What this task involves:
The required output consists solely of the lines from the one containing "Continue the Blender" down to the one containing "1.2, .15, 10, var2=.2)", both included, each quoted exactly.

Task data:
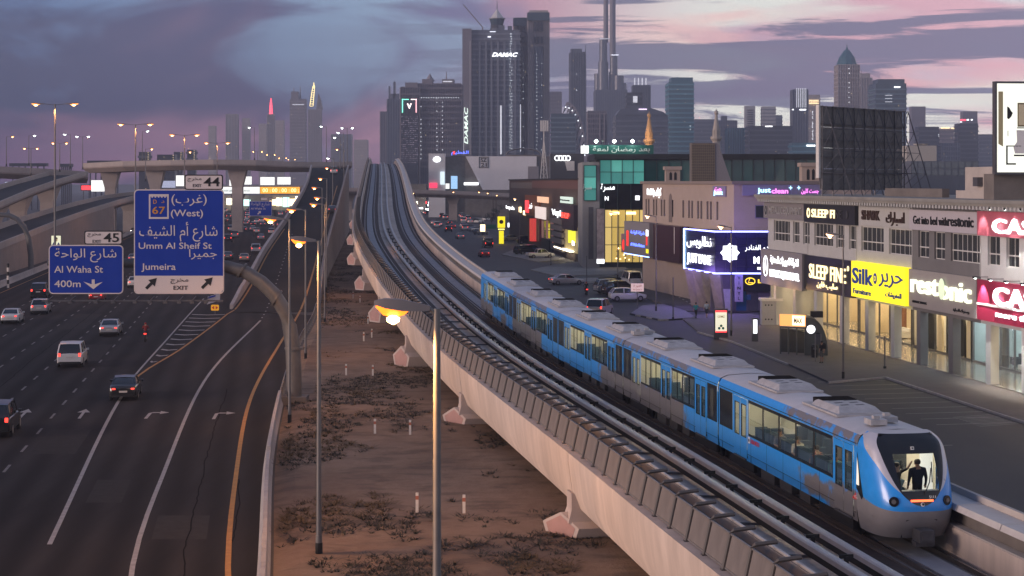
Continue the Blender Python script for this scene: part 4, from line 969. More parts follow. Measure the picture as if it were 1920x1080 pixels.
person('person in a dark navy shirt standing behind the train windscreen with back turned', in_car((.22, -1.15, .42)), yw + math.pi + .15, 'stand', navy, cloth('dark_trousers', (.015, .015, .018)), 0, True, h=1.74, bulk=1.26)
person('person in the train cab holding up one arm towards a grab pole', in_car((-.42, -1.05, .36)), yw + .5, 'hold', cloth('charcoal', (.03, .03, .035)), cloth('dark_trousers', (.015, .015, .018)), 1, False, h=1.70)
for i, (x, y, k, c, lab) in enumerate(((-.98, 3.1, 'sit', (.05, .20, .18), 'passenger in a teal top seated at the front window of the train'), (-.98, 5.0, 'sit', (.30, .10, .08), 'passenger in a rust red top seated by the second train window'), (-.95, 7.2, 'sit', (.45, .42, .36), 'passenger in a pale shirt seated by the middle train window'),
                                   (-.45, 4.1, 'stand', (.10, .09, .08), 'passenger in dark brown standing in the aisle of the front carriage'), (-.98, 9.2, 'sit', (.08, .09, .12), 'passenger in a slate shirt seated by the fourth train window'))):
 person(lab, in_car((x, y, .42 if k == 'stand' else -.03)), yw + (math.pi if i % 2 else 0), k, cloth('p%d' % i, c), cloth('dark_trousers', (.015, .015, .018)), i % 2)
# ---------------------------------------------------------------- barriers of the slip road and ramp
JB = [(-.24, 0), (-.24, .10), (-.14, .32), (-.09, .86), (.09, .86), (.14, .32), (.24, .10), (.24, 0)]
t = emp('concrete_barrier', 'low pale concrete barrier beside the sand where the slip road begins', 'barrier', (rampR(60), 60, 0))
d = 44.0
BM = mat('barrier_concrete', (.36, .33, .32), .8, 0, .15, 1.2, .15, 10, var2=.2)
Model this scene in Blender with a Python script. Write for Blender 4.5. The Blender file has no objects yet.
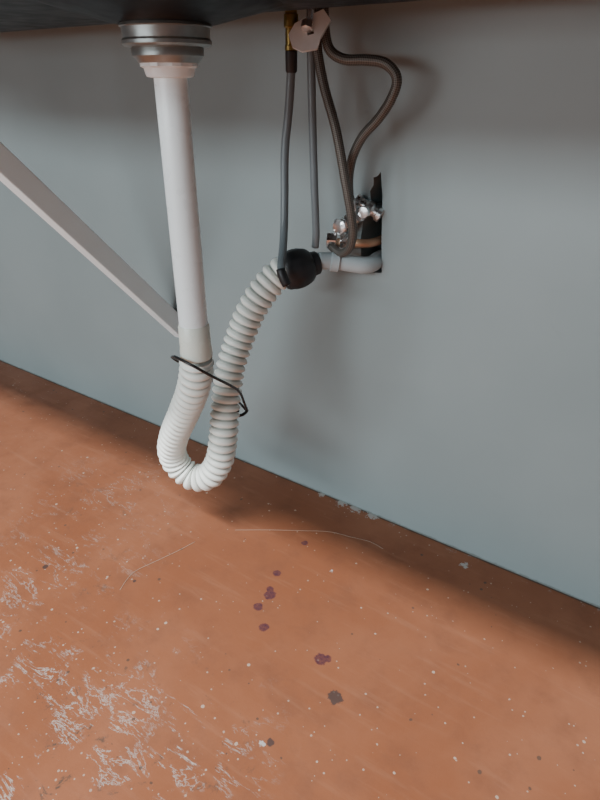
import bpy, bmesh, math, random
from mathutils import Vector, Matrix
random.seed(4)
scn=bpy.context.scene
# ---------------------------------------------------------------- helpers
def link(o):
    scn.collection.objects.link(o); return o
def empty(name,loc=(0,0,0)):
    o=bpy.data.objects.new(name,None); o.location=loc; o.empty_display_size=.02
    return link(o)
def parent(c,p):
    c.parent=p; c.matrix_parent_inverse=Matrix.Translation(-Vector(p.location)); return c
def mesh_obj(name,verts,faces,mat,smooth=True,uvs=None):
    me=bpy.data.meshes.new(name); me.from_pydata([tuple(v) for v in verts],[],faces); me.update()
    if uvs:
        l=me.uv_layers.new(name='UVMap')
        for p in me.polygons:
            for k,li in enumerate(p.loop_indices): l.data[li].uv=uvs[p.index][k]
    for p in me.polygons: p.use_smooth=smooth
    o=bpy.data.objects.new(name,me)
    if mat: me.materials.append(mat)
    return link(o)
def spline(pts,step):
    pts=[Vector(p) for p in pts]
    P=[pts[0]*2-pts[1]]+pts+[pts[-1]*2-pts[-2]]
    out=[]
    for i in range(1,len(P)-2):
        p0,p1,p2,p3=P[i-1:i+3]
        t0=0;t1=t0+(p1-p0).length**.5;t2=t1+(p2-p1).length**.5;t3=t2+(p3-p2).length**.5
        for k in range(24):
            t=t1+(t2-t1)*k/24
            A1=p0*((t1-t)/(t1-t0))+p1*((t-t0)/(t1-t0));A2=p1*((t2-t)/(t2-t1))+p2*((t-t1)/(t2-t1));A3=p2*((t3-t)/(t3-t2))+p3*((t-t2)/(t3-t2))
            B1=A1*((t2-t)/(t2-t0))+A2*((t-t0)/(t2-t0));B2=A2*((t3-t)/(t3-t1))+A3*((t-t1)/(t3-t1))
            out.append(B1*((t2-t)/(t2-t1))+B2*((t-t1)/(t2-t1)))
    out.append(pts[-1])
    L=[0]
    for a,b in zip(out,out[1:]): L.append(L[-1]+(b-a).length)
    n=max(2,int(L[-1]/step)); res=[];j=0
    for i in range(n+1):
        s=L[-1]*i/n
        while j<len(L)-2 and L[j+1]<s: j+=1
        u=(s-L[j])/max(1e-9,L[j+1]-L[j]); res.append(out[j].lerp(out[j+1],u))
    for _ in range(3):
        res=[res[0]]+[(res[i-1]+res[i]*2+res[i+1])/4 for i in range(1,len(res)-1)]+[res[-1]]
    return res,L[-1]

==

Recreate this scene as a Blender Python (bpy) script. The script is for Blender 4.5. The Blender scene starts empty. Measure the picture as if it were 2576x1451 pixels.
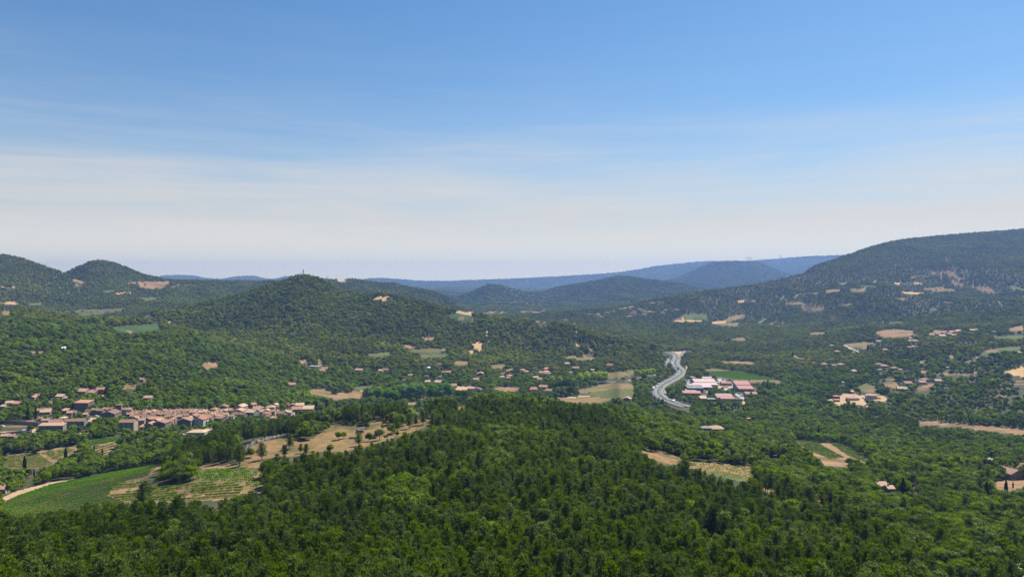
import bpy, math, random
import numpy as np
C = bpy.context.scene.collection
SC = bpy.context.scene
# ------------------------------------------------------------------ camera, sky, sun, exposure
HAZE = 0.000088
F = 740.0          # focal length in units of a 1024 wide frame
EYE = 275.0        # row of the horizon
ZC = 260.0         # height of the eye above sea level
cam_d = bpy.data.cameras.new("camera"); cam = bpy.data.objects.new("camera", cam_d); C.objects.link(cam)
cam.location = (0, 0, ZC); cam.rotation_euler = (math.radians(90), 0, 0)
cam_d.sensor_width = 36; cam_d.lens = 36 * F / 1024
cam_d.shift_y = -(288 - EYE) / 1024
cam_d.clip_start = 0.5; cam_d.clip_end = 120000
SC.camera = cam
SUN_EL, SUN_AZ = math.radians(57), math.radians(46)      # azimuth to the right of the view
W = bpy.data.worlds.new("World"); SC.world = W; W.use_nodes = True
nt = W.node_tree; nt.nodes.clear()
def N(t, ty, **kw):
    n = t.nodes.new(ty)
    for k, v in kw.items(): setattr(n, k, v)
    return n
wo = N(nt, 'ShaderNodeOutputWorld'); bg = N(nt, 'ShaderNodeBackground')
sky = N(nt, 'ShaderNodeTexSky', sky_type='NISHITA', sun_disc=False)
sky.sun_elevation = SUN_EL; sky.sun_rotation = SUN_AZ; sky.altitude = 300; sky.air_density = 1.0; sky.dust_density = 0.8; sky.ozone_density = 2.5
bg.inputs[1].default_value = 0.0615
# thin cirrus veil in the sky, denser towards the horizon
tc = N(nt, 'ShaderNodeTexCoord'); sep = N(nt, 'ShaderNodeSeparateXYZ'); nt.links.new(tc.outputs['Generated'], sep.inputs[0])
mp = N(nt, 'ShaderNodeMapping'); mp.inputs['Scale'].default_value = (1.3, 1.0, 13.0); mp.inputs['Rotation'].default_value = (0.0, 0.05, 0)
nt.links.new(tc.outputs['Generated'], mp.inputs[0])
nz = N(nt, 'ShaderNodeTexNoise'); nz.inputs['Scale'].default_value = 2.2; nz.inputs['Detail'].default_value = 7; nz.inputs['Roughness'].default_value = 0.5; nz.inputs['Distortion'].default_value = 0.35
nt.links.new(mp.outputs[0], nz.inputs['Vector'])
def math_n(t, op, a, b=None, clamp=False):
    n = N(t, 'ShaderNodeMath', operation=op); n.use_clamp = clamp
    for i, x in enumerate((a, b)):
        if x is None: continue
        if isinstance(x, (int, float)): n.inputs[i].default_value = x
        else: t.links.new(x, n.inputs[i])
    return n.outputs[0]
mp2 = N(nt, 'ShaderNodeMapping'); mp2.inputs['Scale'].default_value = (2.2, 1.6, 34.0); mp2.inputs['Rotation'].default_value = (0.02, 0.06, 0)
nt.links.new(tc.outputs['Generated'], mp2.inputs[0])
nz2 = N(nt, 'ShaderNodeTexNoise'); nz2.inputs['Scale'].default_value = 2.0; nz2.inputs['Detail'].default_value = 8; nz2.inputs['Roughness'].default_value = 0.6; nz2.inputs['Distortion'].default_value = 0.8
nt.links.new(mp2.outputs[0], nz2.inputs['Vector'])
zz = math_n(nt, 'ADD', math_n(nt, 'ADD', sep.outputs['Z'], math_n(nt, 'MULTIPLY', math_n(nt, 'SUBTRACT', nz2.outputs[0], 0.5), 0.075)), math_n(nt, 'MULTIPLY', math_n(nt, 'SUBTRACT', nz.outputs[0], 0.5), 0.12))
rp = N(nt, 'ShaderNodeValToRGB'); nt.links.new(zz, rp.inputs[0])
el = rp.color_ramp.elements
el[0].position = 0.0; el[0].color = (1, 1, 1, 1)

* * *

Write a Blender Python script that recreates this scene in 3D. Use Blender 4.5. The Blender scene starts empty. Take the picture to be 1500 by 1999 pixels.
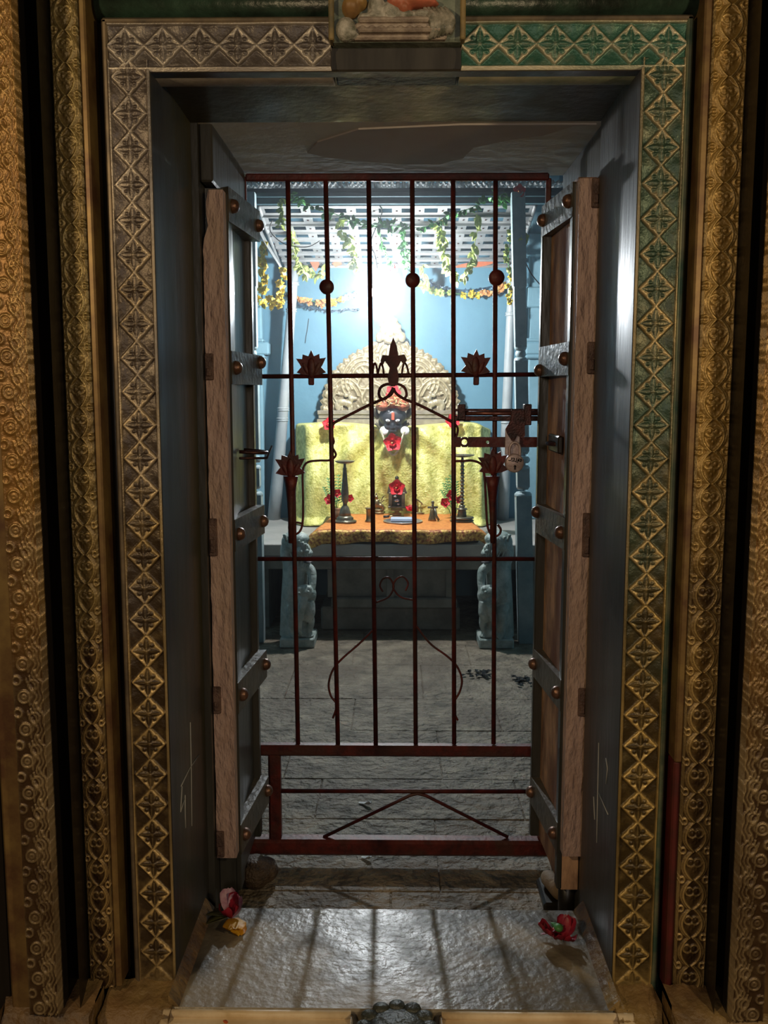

Solution:
Continue the Blender Python script for this scene: part 4, from line 969. More parts follow. Measure the picture as if it were 1920x1080 pixels.
person('person in a dark navy shirt standing behind the train windscreen with back turned', in_car((.22, -1.15, .42)), yw + math.pi + .15, 'stand', navy, cloth('dark_trousers', (.015, .015, .018)), 0, True, h=1.74, bulk=1.26)
person('person in the train cab holding up one arm towards a grab pole', in_car((-.42, -1.05, .36)), yw + .5, 'hold', cloth('charcoal', (.03, .03, .035)), cloth('dark_trousers', (.015, .015, .018)), 1, False, h=1.70)
for i, (x, y, k, c, lab) in enumerate(((-.98, 3.1, 'sit', (.05, .20, .18), 'passenger in a teal top seated at the front window of the train'), (-.98, 5.0, 'sit', (.30, .10, .08), 'passenger in a rust red top seated by the second train window'), (-.95, 7.2, 'sit', (.45, .42, .36), 'passenger in a pale shirt seated by the middle train window'),
                                   (-.45, 4.1, 'stand', (.10, .09, .08), 'passenger in dark brown standing in the aisle of the front carriage'), (-.98, 9.2, 'sit', (.08, .09, .12), 'passenger in a slate shirt seated by the fourth train window'))):
 person(lab, in_car((x, y, .42 if k == 'stand' else -.03)), yw + (math.pi if i % 2 else 0), k, cloth('p%d' % i, c), cloth('dark_trousers', (.015, .015, .018)), i % 2)
# ---------------------------------------------------------------- barriers of the slip road and ramp
JB = [(-.24, 0), (-.24, .10), (-.14, .32), (-.09, .86), (.09, .86), (.14, .32), (.24, .10), (.24, 0)]
t = emp('concrete_barrier', 'low pale concrete barrier beside the sand where the slip road begins', 'barrier', (rampR(60), 60, 0))
d = 44.0
BM = mat('barrier_concrete', (.36, .33, .32), .8, 0, .15, 1.2, .15, 10, var2=.2)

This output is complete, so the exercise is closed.